Sui momenti più felici e quelli più bui Baresi ha qualche dubbio: “Uno solo è difficile. Anche se metterei in fila i primi due anni di Sacchi. Lo Scudetto del 1988 è stato pieno di sorprese perché praticavamo un calcio nuovo, diverso. L’anno dopo siamo tornati in Coppa dei Campioni e l’abbiamo vinta. In breve siamo arrivati in cima al mondo. È stato un momento grandioso. Quelli brutti sono stati pochi, anche se il più brutto è stato quello della seconda retrocessione. Ebbi un’infezione da stafilococco che mi tenne fuori da ottobre fino a febbraio. Venne comprato Maurizio Venturi per sostituirmi. Fu un’annata balorda”.

Poi ancora qualche battuta sulla Nazionale, sul Pallone d’Oro e sul ritiro della maglia numero 6: ” Ho vestito due maglie, quella del Milan e quella della Nazionale. Ho fatto tre Mondiali con un primo, un secondo ed un terzo posto. Mi è dispiaciuto non andare al Mondiale di Messico ’86, con Bearzot ho avuto delle divergenze normali, ma io posso solo ringraziarlo. Nel 1982 ero retrocesso con il Milan in Serie B e sono stato convocato per il Mondiale in Spagna. Partecipare a quella Coppa del Mondo mi ha fatto vivere momenti straordinari e mi ha lenito la delusione per la retrocessione. Tenevo moltissimo al Mondiale del 1994 perché ero capitano, c’erano tanti compagni di club e Sacchi allenatore. Quando mi sono infortunato alla seconda gara il morale era sotto i tacchi, vedevo che si stava frantumando la mia occasione. Devo solo ringraziare i miei compagni per aver giocato la finale, la squadra dimostrò grande carattere. È stato un successo giocare la finale, poi i rigori fanno parte del gioco. Anni dopo ci è andata meglio, nel 2006, sempre ai rigori. Pallone d’Oro? Ci sono andato vicino, ma davanti a me arrivò Marco van Basten in due occasioni, quindi non ebbi rimpianti. Ricordo quell’estate quando Berlusconi decise di togliere la maglia numero 6, fu un gesto emozionante per me. C’è sempre stata riconoscenza nei miei confronti da parte della società, Berlusconi anche lì giocò d’anticipo e sorprese tutti”.
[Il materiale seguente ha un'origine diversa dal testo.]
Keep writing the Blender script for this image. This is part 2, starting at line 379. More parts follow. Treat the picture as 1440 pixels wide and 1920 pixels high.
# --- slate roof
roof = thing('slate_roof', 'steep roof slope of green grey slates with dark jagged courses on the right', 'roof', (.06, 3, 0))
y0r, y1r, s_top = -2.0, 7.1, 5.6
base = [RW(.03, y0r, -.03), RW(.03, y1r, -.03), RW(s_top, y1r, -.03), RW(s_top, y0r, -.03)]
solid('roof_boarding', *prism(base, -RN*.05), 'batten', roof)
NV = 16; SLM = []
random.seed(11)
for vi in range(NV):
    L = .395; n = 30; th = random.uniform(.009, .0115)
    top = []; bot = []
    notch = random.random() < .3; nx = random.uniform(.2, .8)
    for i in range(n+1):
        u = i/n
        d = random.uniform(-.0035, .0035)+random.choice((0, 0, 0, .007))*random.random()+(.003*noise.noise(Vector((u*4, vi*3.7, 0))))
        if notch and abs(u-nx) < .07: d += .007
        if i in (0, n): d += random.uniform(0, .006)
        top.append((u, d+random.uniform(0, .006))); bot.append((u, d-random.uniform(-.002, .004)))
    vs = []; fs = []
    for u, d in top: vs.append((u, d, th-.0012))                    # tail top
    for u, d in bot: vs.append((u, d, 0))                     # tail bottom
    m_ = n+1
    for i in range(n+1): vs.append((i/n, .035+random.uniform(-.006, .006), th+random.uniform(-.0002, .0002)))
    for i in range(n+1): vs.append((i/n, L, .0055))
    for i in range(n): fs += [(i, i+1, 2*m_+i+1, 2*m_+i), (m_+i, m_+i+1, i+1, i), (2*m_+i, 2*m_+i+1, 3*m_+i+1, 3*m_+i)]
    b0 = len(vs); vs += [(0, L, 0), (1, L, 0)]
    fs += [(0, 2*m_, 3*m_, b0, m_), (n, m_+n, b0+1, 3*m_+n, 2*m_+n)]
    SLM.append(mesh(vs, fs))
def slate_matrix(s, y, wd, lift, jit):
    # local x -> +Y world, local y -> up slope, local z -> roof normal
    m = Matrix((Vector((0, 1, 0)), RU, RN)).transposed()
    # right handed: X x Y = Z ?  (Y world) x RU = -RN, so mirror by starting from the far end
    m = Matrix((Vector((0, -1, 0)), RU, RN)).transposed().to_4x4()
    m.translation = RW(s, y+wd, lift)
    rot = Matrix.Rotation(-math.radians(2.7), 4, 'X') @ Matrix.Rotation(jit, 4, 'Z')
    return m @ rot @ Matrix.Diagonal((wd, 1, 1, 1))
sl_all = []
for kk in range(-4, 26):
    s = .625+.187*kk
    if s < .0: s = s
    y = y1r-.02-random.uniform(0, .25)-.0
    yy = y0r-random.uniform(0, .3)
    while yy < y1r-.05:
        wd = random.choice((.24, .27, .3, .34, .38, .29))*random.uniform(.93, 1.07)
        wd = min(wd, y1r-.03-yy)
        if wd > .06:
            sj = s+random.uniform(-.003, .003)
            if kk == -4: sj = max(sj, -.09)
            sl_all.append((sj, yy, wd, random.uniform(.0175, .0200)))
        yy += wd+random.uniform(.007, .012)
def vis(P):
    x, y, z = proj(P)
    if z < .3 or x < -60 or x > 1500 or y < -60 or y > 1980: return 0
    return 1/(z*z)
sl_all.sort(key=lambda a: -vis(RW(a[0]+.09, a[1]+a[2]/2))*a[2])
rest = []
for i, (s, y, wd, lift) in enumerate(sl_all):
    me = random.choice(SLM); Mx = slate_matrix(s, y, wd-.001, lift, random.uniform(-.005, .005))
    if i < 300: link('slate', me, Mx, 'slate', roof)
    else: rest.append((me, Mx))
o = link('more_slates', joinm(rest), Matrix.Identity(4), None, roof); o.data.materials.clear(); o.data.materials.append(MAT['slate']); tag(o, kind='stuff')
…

Infine un retroscena sulla Juve: “Erano solo voci. A me personalmente non è mai arrivata la richiesta di cambiare e penso che il Milan non abbia mai voluto vendermi. Sono cresciuto in questo club e non ho avuto nemmeno il pensiero, quell’anno mi fecero capitano, non so se ero pronto ma ho imparato strada facendo. La mia scelta è stata ricambiata: diventare capitano è stato un onore ed uno stimolo enorme”.